The FDF would not divulge figures for sales volumes or individual companies, but said the progress was four times that of the reduction achieved by its wider membership, with 97% of food and drink companies made up of SMEs.

The latest figures put the spotlight again on the failure of the government’s obesity strategy, with a report on sugar reduction showing in December that far from achieving the 20% reduction planned, the amount of sugar sold by retailers and food manufacturers had increased by more than 50,000 tonnes since the voluntary programme was announced.

Mandatory targets

Meanwhile, government action on calorie reduction and salt has also floundered, with campaign groups stepping up their calls for the introduction of mandatory targets.

However, the FDF said the Kantar figures revealed the need for a targeted approach to focus support on small companies.
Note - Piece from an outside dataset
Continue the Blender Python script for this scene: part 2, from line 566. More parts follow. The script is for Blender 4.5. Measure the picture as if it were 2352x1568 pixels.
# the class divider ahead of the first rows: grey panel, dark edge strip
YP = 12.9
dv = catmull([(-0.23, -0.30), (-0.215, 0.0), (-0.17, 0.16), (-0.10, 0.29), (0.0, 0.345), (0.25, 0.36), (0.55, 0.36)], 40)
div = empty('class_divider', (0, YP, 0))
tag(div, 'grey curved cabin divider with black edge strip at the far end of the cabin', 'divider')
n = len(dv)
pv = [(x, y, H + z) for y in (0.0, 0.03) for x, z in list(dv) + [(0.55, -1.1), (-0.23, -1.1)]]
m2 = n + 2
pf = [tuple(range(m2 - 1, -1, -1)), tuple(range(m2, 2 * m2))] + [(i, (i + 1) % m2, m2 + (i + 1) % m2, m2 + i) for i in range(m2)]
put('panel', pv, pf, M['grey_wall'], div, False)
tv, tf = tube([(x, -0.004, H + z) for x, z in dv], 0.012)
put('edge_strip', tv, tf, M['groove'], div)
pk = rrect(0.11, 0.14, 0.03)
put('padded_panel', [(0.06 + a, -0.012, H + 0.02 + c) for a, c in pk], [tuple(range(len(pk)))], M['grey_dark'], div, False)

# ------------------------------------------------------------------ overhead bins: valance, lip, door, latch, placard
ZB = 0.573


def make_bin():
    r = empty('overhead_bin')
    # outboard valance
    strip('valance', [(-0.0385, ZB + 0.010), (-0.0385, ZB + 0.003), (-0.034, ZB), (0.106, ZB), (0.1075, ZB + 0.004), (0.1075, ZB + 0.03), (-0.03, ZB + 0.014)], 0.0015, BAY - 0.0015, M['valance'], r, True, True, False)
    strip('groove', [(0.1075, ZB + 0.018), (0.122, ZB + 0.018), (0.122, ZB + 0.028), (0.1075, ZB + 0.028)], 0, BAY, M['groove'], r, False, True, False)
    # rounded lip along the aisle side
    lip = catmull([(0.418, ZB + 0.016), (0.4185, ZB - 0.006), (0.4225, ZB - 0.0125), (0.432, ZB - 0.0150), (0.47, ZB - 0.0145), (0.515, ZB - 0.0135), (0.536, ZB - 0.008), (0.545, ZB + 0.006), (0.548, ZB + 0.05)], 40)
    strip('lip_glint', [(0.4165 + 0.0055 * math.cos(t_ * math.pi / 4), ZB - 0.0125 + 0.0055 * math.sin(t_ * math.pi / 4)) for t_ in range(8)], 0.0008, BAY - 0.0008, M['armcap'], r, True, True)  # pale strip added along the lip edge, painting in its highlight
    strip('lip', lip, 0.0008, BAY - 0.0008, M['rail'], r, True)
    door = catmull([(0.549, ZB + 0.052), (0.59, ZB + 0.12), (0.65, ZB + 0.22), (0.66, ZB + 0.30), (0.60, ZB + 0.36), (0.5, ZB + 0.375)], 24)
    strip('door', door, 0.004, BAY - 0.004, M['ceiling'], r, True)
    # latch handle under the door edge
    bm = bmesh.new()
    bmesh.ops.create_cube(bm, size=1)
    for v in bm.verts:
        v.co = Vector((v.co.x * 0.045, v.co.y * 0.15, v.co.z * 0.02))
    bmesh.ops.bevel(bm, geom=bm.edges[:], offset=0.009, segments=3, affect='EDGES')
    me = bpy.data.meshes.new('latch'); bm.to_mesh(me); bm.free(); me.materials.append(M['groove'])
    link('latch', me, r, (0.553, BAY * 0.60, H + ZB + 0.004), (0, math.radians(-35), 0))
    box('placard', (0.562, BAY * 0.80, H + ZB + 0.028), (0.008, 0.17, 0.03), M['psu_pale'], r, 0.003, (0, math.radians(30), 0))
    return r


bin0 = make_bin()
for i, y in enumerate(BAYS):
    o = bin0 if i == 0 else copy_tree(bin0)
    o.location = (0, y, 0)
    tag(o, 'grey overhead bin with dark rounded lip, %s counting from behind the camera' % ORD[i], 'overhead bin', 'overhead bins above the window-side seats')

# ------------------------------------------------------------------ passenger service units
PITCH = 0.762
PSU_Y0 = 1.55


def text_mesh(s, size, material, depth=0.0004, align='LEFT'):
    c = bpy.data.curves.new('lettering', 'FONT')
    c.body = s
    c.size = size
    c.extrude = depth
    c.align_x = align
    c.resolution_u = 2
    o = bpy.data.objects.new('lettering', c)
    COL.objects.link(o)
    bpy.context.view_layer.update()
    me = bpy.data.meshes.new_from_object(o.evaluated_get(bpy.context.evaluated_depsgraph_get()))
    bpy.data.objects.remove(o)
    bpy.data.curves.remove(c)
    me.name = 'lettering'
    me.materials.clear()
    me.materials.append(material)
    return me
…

It wants the UK government to introduce incentives similar to Scotland’s Reformulation for Health programme, a government funding scheme set up in 2019 to provide companies with financial and technical help for reformulation, which claims to have slashed calories by 42 million a year. More than 30 companies have already been awarded financial support, with many more in the pipeline.

“This data demonstrates that more support is needed to help smaller businesses match the innovation and output of the larger companies,” said FDF chief scientific officer Kate Halliwell. “With 97% of the food and drink industry made up by small to medium sized companies, these can play an important role in providing healthier options, but many do not have the resources or technical expertise to reformulate their products.

“The industry stands ready to work with government to drive further innovation within our sector, and to work in partnership to power the health of our workforce and communities across the UK.”

Meanwhile a new report by Action on Sugar and Feedback today criticised supermarkets for their lack of action on reformulation.

It claimed out of the major supermarkets only Morrisons had a target to reduce sugar.